En 1942, mientras colabora con la Resistencia, se publican el ensayo y la novela que cimentan su prestigio de pensador y literato: El mito de Sísifo y El extranjero, novela ésta que constituye un retrato impresionante del individuo ajeno al mundo y a sí mismo, hasta su repentino despertar ante el absurdo definitivo.

En el 43 pasa a dirigir la revista clandestina Combat, que abandona tras la liberación al cambiar la publicación su línea de izquierda independiente. Por entonces llegan sus dos grandes éxitos teatrales, EL Malentendido y Calígula, estrenada ésta en 1945 con un magnífico Gérard Philipe de veintidós años como protagonista.

En la novela La peste (1947), ambientada en una Orán amenazada por la epidemia, ofrece una parábola trasparente sobre la lucha cotidiana contra el mal que atenaza a la humanidad, y que no cuenta con más recompensa que la misma dignidad del esfuerzo y de la rebeldía.

El sentido de esta rebeldía, y su absoluta necesidad para una humanidad carente de valores y consuelos metafísicos, constituye el contenido del ensayo El hombre en rebeldía (L’Homme révolté), obra que recibió duros ataques de la izquierda marxista y culminó la ruptura entre Camus y Sartre, durante un tiempo aparentes compañeros de viaje.

No hace falta decir que la actitud, el talante, más que humanitario, humano, de Camus no encajaba en una sociedad bipolar como aquella – y como otras muchas -, dividida por un telón de acero físico y mental entre “los nuestros” y “los otros”, “los buenos” y “los malos”.

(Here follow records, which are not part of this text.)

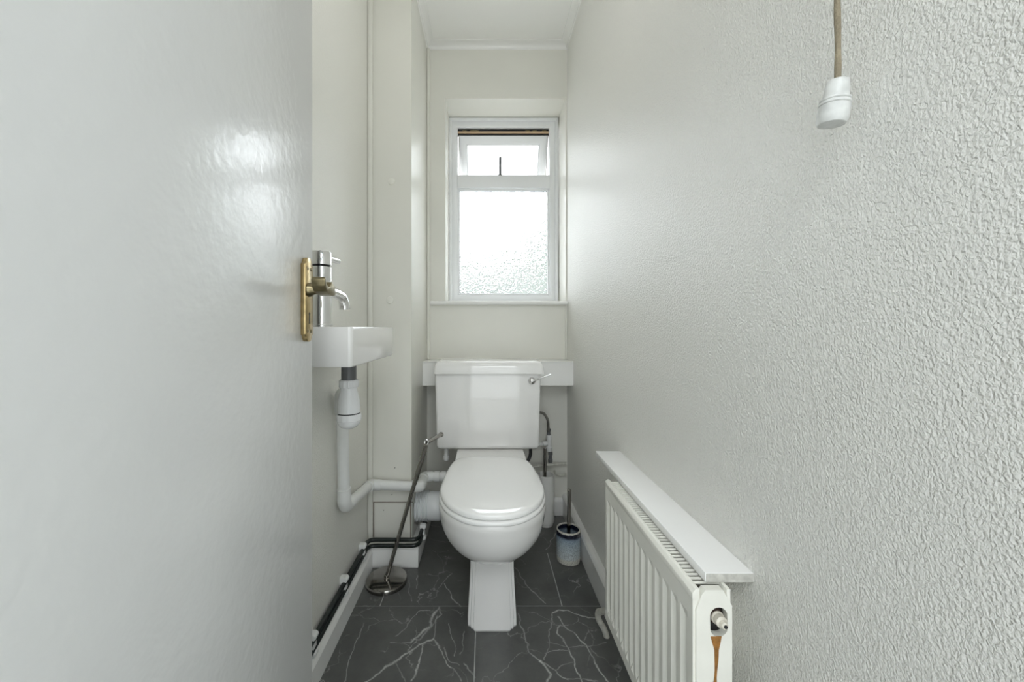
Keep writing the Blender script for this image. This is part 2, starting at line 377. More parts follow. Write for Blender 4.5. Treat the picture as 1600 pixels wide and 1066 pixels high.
# access panel at its foot, proud of a rusty joint
def Pf(px, py): return W(px, py, YX)
mbp = MB()
for a, b_ in (((583.0, 785), (645, 784)), ((584, 785), (583, 840)), ((641.5, 785), (642.5, 840))):
    A, B = Pf(*a), Pf(*b_); t = 0.0013
    if abs(A.x - B.x) > abs(A.z - B.z): mbp.box(min(A.x, B.x), max(A.x, B.x), YX - 0.0012, YX + .0005, A.z - t, A.z + t)
    else: mbp.box(A.x - t, A.x + t, YX - 0.0012, YX + .0005, B.z, A.z)
q = obj('panel_joint', mbp, 'crack_rust', bx, smooth=False); q['kind'] = 'stuff'; q['label'] = 'rusty brown joint around the access panel'
a, c = Pf(585, 787), Pf(640.5, 850)
obj('access_panel', MB().box(a.x, c.x, YX - 0.003, YX, c.z, a.z, 0.001), 'smooth_paint', bx)
for (px, py, r) in ((611.5, 284, .014), (609, 469, .015)):
    p = Pf(px, py); o = obj('screw_cover', MB().lathe([(r, 0), (r * .92, .0025), (r * .5, .004), (0.001, .0042)], p, (0, -1, 0), 24), 'smooth_paint', bx)
for (px, py) in ((617, 731), (612.5, 773), (600, 797), (564, 640)):
    if px > 577:
        p = Pf(px, py); obj('nail_hole', MB().lathe([(.0018, 0), (.0016, .0034)], p, (0, -1, 0), 8), 'black', bx)

# vertical corner strips and ceiling coving
def strip(name, x0, x1, y0, y1, z0, z1, lab=None, bev=0.006, mat='smooth_paint'):
    return struct(obj(name, MB().box(x0, x1, y0, y1, z0, z1, bev, 3), mat), lab)
strip('trim_1', XL, XL + 0.020, YX - 0.020, YX, 0.11, ZC)
strip('trim_2', XB, XB + 0.016, YB - 0.020, YB, 0.80, 2.40)
strip('trim_3', XR - 0.010, XR, YB - 0.012, YB, 0.80, 1.08, bev=0.003)
def cove(d, h, k=7):   # profile from the wall out: (out, down)
    p = [(0, 0), (d, 0), (d, 0.004)]
    for i in range(k + 1):
        t = i / k * math.pi / 2; p.append((d - 0.003 - (d - 0.007) * math.sin(t), 0.005 + (h - 0.009) * (1 - math.cos(t))))
    p += [(0.003, h - 0.003), (0, h)]
    return p
cv = cove(0.034, 0.030)
struct(obj('trim_4', MB().prism(cv, lambda u, v, d: (d, YB - u, ZC - v), XB, XR), 'gloss_white', angle=25), 'ceiling coving over the window wall')
struct(obj('trim_5', MB().prism(cv, lambda u, v, d: (XR - u, d, ZC - v), YF, YB), 'gloss_white', angle=25), 'ceiling coving along the right wall')
struct(obj('trim_6', MB().prism(cv, lambda u, v, d: (XB + u, d, ZC - v), YX, YB), 'gloss_white', angle=25), 'ceiling coving along the boxing')

# baseboards
def board(t, h):
    return [(0, 0), (t, 0), (t, h - 0.014), (t * .8, h - 0.006), (t * .45, h), (0, h)]
struct(obj('baseboard_left', MB().prism(board(0.025, 0.078), lambda u, v, d: (XL + u, d, v), YF, YX - 0.03), 'gloss_white', smooth=False))
struct(obj('baseboard_right', MB().prism(board(0.026, 0.108), lambda u, v, d: (XR - u, d, v), YF, YB), 'gloss_white', smooth=False))
struct(obj('baseboard_back', MB().prism(board(0.020, 0.085), lambda u, v, d: (d, YB - u, v), XB, XR - 0.026), 'gloss_white', smooth=False))
pl = MB().prism([(XL + 0.0, 1.536), (-0.2675, 1.536), (-0.2675, YB - .02), (XB, YB - .02), (XB, YX), (XL, YX)], lambda u, v, d: (u, v, d), 0.0, 0.088, 0.003)
struct(obj('baseboard_boxing', pl, 'gloss_white'), 'deep white skirting block around the foot of the boxing')

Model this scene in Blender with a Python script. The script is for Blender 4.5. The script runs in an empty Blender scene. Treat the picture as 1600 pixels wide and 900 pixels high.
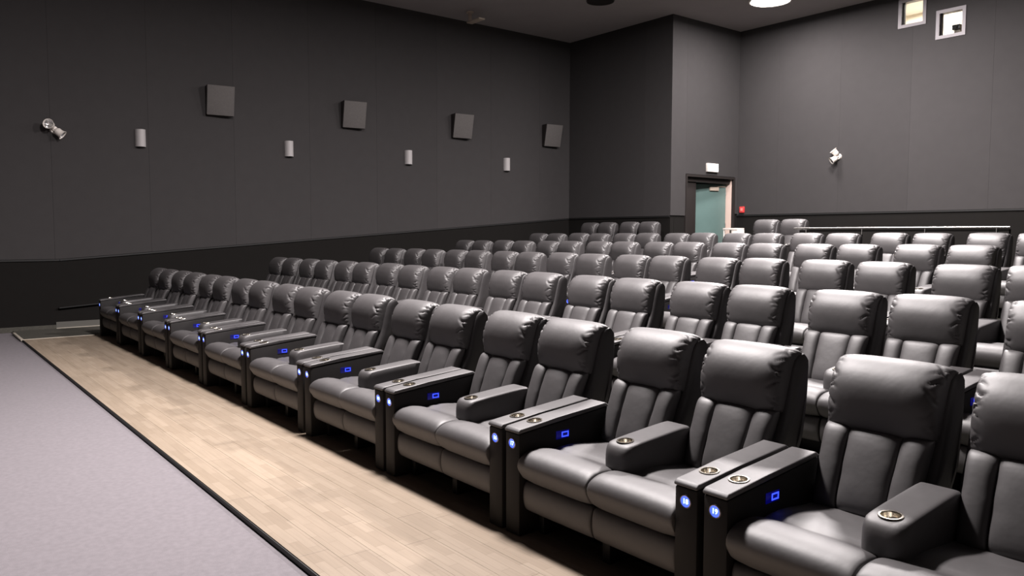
import bpy, bmesh, math, random
from mathutils import Vector, Matrix
random.seed(7)
S = bpy.context.scene
COL = S.collection
PI = math.pi

# ---------------------------------------------------------------- camera
cam = bpy.data.cameras.new('camera'); cam_o = bpy.data.objects.new('camera', cam); COL.objects.link(cam_o)
cam.sensor_width = 36.0; cam.lens = 1226.88 / 1600 * 36; cam.clip_start = 0.05; cam.clip_end = 200
YAW, PITCH, ROLL = math.radians(51.6794), math.radians(3.8587), math.radians(0.0757)
fw = Vector((-math.sin(YAW)*math.cos(PITCH), math.cos(YAW)*math.cos(PITCH), -math.sin(PITCH)))
rt = Vector((math.cos(YAW), math.sin(YAW), 0)); up = rt.cross(fw)
r2 = rt*math.cos(ROLL) + up*math.sin(ROLL); u2 = up*math.cos(ROLL) - rt*math.sin(ROLL)
Mx = Matrix((r2, u2, -fw)).transposed().to_4x4(); Mx.translation = Vector((15.7711, -2.9174, 1.8272))
cam_o.matrix_world = Mx
S.camera = cam_o
# ---------------------------------------------------------------- world and lights
W = bpy.data.worlds.new('world'); S.world = W; W.use_nodes = True
W.node_tree.nodes['Background'].inputs[0].default_value = (0.5, 0.48, 0.5, 1)
W.node_tree.nodes['Background'].inputs[1].default_value = 0.0
S.view_settings.view_transform = 'Standard'; S.view_settings.look = 'None'
S.view_settings.exposure = 0.0; S.view_settings.gamma = 1.0; S.view_settings.use_curve_mapping = False
CEIL = 7.47
LIGHTS = [  # x, y, power of the round ceiling lamps
    (4.55, 13.8, 270), (7.2, 12.2, 730),
    (9.0, 7.8, 1700),
    (3.6, 2.0, 30), (9.4, 1.0, 1650)]
for lx, ly, lp in LIGHTS:
    l = bpy.data.lights.new('lamp_light', 'AREA'); l.shape = 'DISK'; l.size = 1.1; l.energy = lp
    l.color = (1.0, 0.93, 0.92)
    o = bpy.data.objects.new('lamp_light', l); COL.objects.link(o); o.location = (lx, ly, CEIL - 0.13)

# ---------------------------------------------------------------- materials
def mat(name, col, rough=0.6, metal=0.0, spec=0.5, emit=None, estr=0.0):
    m = bpy.data.materials.new(name); m.use_nodes = True
    b = m.node_tree.nodes['Principled BSDF']
    b.inputs['Base Color'].default_value = (*col, 1); b.inputs['Roughness'].default_value = rough
    b.inputs['Metallic'].default_value = metal; b.inputs['Specular IOR Level'].default_value = spec
    if emit:
        b.inputs['Emission Color'].default_value = (*emit, 1); b.inputs['Emission Strength'].default_value = estr
    return m
def nd(m, t, **k):
    n = m.node_tree.nodes.new(t)
    for a, v in k.items(): setattr(n, a, v)
    return n
def lk(m, a, b): m.node_tree.links.new(a, b)
def bump(m, scale, strength, dist=0.002, coord='Object', detail=3, stretch=None):
    tc = nd(m, 'ShaderNodeTexCoord'); n = nd(m, 'ShaderNodeTexNoise'); bp = nd(m, 'ShaderNodeBump')
    n.inputs['Scale'].default_value = scale; n.inputs['Detail'].default_value = detail
    bp.inputs['Strength'].default_value = strength; bp.inputs['Distance'].default_value = dist
    src = tc.outputs[coord]
    if stretch:
        mp = nd(m, 'ShaderNodeMapping'); mp.inputs['Scale'].default_value = stretch
        lk(m, src, mp.inputs['Vector']); src = mp.outputs[0]
    lk(m, src, n.inputs['Vector']); lk(m, n.outputs[0], bp.inputs['Height'])
    lk(m, bp.outputs[0], m.node_tree.nodes['Principled BSDF'].inputs['Normal'])
    return n
def vary(m, c1, c2, scale, coord='Object', detail=4, rnd=0.0, stretch=None):
    tc = nd(m, 'ShaderNodeTexCoord'); n = nd(m, 'ShaderNodeTexNoise'); r = nd(m, 'ShaderNodeValToRGB')
    n.inputs['Scale'].default_value = scale; n.inputs['Detail'].default_value = detail
    r.color_ramp.elements[0].position = 0.3; r.color_ramp.elements[1].position = 0.7
    r.color_ramp.elements[0].color = (*c1, 1); r.color_ramp.elements[1].color = (*c2, 1)
    src = tc.outputs[coord]
    if stretch:
        mp = nd(m, 'ShaderNodeMapping'); mp.inputs['Scale'].default_value = stretch
        lk(m, src, mp.inputs['Vector']); src = mp.outputs[0]
    lk(m, src, n.inputs['Vector']); lk(m, n.outputs[0], r.inputs[0])
    out = r.outputs[0]
    if rnd:
        oi = nd(m, 'ShaderNodeObjectInfo'); mr = nd(m, 'ShaderNodeMapRange'); mx = nd(m, 'ShaderNodeVectorMath', operation='SCALE')
        mr.inputs[3].default_value = 1 - rnd; mr.inputs[4].default_value = 1 + rnd
        lk(m, oi.outputs['Random'], mr.inputs[0]); lk(m, out, mx.inputs[0]); lk(m, mr.outputs[0], mx.inputs['Scale'])
        out = mx.outputs[0]
    lk(m, out, m.node_tree.nodes['Principled BSDF'].inputs['Base Color'])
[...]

Su misma postura sobre la cuestión de Argelia, agitada entonces por el independentismo árabe y por la violenta respuesta de la metrópoli y de un sector de los colonos franceses, le valió las acusaciones de traición de unos y otros. Él soñaba con una conciliación entre la patria argelina a la que debía el calor de la tierra y del verano eterno que llevaba dentro y la patria francesa de la lengua y la cultura. No pudo ser. Y es que los espíritus conciliadores suelen tener sueños imposibles.

El 10 de diciembre de 1957 Albert Camus leyó el discurso de aceptación del Premio Nobel de Literatura. Dos años y un mes después, a los 46 de edad, y en el clímax de su carrera literaria y humana, moría en accidente automovilístico. 

¿Absurdo?

No hay respuesta. La naturaleza no habla, y los dioses parece que no existen.

Lo extraño es que, en lo más duro del invierno de la vida, el ser humano pueda sentir que en su interior habita un verano invencible.

Je continue à croire que ce monde n’a pas de sens supérieur. Mais je sais que quelque chose en lui a du sens et c’est l’homme, parce qu’il est le seul être à exiger d’en avoir.

(Sigo creyendo que este mundo no tiene un sentido superior. Pero sé que algo en él tiene sentido y es el hombre, porque es el único ser que exige que lo tenga.)